Le spectacle vécu ce matin du 16 mai par les populations de la ville de Yaoundé, le temps d’une marche, était tout sauf une réelle mobilisation des camerounais derrière l’expression « vivre ensemble » qui revient dans la plupart des débats médiatiques depuis un certain temps.
Il est à peine 7 heures et 45 minutes à la place de l’indépendance de Yaoundé. Des mélodies patriotiques et de rassemblement fièrement jouées par une fanfare dominent le vacarme des véhicules en cette heure de pointe dans la capitale politique du Cameroun. De mon taxi bloqué dans un bouchon causé par la marche, je peux déjà apercevoir une vingtaine d’hommes en tenue précéder le cortège qui, à tout croire, est long. Alors je décide de descendre du taxi, d’autant plus que mon lieu de service est tout proche. À l’avant du cortège, une grande banderole de laquelle on peut lire « Marche du vivre ensemble camerounais »mène le cortège. Me rapprochant d’avantage, je suis frappé par une image : la presque centaine de personnes gonflant le chiffre du cortège est essentiellement constituée d’élèves en tenue de classe. Une image que l’on voit ces dernières années du côté du stade Ahmadou Ahidjio lors de la finale de la coupe du Cameroun.
Une image qui renvoie comme pour le football camerounais, à la mauvaise marche des choses. Des élèves qui marchent alors que les populations regardent, se posant mille et une questions, comme ce compatriote se tenant juste à mes côtés : « À quoi joue notre gouvernement ? Donc pour montrer au monde entier que nous militons pour le vivre ensemble, nous allons prendre des élèves dans leurs classes et nous y ajoutons des stagiaires de la police» !

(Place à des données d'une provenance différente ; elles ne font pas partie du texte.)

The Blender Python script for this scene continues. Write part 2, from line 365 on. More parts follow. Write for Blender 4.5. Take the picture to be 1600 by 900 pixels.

Cette question déclenchera alors un débat dans la foule. À suivre de très près, c’est une indignation partagée par tous. « On se moque de nous. Si je vois mon enfant dans cette mascarade je lui demande de quitter les rangs et de rentrer. Nous n’avons pas besoin d’organiser des marches pour le vivre ensemble au Cameroun, car nous vivons déjà ensemble ; il y a des problèmes plus urgents qui nécessitent des marches, mais vous les interdisez…», pense un autre spectateur de la marche qui s’éloigne petit à petit.
Quelques minutes après, la marche est partie, le vécu quotidien de la place de l’obélisque reprend son cours. Avec en fond cette indignation suscitée par la « marche du vivre ensemble camerounais ».